Review: 'An Honest Liar' looks at the exploits of 'The Amazing' James Randi - Metro US

Review: ‘An Honest Liar’ looks at the exploits of ‘The Amazing’ James Randi

‘An Honest Liar’
Tyler Measom, Justin Weinstein
Genre: Documentary
Rating: NR
3 (out of 5) Globes

The great magicians of old moonlit as debunkers, sussing out the charlatans and swindlers who, unlike those who peddle mere illusions, really did lie to their prey. Few have been as vocal and prominent at both jobs as James Randi, who entered the public sphere as “The Amazing Randi” — an accomplished conjurer and trickster who could replicate certain Houdini marvels. But age doesn’t go well with wrangling your body from boxes and burlap sacks and such, and so he segued in middle age into a full-time truth-seeker, not just busting psychics but those whose irrational beliefs went from merely daffy to outright dangerous.

In other words, Randi, as shown in the new profile doc “An Honest Liar,” has an amazing life, one that, improbably, gets even more thrilling when he’s no longer doing magic. In fact, Randi’s days as a TV staple, performing tricks on late night and on “Happy Days,” is given less attention than his takedowns of those who practice flim-flam (the made-up word that became the title of one of his best-loved books). Someone could make a great break-in-style movie, in fact, only out of his takedown of Peter Popoff, an evangelical preacher who claimed to have a direct mental tie to God himself. Throngs of the sick would diss doctor’s visits to attend one of his megachurch pageants, in which he would magically be able to single out people by name and ailment, then give them a good palm to the forehead. Randi and his crackerjack team crashed one of Popoff’s big dos — in disguises! — and deduced that he was using a tiny radio, with an assistant reading intel supplied to him by his guests themselves.

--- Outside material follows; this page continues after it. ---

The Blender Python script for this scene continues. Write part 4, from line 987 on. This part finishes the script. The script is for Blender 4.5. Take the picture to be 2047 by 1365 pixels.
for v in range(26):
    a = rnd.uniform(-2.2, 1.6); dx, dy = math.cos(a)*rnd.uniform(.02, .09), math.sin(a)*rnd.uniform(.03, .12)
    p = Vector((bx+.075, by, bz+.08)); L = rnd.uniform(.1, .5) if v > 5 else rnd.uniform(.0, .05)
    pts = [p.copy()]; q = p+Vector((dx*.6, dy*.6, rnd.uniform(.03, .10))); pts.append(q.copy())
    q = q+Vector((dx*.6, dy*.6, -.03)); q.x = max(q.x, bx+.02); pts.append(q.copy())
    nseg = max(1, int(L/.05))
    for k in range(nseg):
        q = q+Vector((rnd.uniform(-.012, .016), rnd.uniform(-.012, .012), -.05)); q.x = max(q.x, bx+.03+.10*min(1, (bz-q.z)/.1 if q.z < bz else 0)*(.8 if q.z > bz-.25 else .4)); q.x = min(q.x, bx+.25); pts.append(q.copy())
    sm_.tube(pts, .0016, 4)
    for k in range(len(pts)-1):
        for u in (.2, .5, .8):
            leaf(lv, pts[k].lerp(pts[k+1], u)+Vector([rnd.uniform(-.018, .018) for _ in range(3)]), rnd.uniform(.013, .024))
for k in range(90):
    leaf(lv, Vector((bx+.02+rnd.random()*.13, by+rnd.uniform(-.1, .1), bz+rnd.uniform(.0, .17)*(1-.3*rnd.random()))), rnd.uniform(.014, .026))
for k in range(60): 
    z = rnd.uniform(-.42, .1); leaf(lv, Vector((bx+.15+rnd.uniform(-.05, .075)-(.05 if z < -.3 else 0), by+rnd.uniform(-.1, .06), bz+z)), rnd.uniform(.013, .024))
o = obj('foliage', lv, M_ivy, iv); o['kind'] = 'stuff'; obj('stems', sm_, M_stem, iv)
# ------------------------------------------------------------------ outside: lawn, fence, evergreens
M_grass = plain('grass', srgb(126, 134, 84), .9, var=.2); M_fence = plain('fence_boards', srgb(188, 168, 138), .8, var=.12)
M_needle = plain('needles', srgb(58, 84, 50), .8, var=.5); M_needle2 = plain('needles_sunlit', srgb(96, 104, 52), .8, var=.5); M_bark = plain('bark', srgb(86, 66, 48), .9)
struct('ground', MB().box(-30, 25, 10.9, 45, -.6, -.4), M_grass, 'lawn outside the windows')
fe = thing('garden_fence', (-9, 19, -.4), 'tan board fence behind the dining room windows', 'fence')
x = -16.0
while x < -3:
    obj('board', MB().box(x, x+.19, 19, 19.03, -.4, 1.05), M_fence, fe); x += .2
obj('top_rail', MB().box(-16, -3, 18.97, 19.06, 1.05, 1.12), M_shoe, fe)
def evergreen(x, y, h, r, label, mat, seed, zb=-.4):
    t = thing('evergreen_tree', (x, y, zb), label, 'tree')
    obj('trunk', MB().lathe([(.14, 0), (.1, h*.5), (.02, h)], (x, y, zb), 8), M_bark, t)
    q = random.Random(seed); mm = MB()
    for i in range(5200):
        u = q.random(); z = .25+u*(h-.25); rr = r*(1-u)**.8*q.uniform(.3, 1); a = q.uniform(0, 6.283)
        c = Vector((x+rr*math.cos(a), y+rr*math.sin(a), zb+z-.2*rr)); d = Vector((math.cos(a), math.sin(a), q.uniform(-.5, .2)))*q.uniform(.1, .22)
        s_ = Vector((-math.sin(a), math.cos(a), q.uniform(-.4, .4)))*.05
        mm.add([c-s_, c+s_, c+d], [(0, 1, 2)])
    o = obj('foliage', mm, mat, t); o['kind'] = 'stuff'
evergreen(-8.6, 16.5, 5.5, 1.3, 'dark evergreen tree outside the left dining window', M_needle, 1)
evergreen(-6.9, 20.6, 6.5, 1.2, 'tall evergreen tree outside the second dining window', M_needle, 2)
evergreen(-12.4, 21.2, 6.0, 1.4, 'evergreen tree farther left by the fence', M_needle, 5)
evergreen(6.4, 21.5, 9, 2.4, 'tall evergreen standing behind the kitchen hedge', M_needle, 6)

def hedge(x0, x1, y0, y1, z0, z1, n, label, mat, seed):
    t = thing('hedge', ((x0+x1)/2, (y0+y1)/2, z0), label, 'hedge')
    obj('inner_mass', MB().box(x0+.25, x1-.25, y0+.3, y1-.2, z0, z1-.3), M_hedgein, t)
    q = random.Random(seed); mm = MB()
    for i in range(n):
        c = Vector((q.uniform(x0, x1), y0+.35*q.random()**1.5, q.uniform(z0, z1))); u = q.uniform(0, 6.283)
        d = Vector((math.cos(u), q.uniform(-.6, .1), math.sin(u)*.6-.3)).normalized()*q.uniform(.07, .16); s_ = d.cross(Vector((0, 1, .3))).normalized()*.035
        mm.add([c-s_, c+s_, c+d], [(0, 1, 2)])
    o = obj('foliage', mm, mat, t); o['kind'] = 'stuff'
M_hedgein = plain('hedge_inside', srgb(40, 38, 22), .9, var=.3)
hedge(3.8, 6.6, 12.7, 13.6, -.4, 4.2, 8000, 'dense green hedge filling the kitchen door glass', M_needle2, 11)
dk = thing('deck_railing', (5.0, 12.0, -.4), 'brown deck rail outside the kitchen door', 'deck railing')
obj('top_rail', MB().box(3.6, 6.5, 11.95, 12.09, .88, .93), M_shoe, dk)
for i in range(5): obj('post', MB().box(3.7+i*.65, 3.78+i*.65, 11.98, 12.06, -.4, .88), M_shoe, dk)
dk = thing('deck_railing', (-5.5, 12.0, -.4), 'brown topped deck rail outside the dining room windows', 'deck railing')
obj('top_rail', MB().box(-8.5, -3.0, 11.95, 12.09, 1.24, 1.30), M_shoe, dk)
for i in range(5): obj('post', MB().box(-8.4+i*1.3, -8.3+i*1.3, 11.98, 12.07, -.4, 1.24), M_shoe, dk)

Popoff’s fall was mighty — he was even the inspiration for a justly forgotten Steve Martin sham-preacher drama, “Leap of Faith” — but he scored a second act anyway: Popoff reinvented himself as a more modest peddler of personalized holy water. Even when the bad guys have been defeated, Randi’s story shows, the public will always welcome another fleecing. Indeed, Randi’s white whale has long been Uri Geller, a mere magician who claimed his basic tricks (bending spoons, etc.) came from actual psychic abilities. Randi helped sabotage him on a notorious Johnny Carson appearance. When that didn’t destroy him, Randi would follow Geller on the road, going on talk shows the day after he had appeared, showing exactly how his jaw-dropping tricks were done.

“An Honest Liar” doesn’t get too into his outreach programs and skeptic conventions, perhaps because those are more mundane than watching him single out scammers for rigorous ownage. (One subject not given enough lip service is the late psychic Sylvia Browne, who spent years lamely evading Randi’s “Million Dollar Challenge,” which would gift a one million dollar prize to anyone who can verifiably prove supernatural powers — one that, of course, has never been gifted.) But it gets what really drives Randi: the need to help spare a reliably gullible public from acting opposite of its own self-interest, throwing in with the rip-off artists who may destroy them or the planet. (Like any self-respecting skeptic, Randi is a passionate advocate for the veracity of climate change.) Then again, it’s a depressing uphill battle.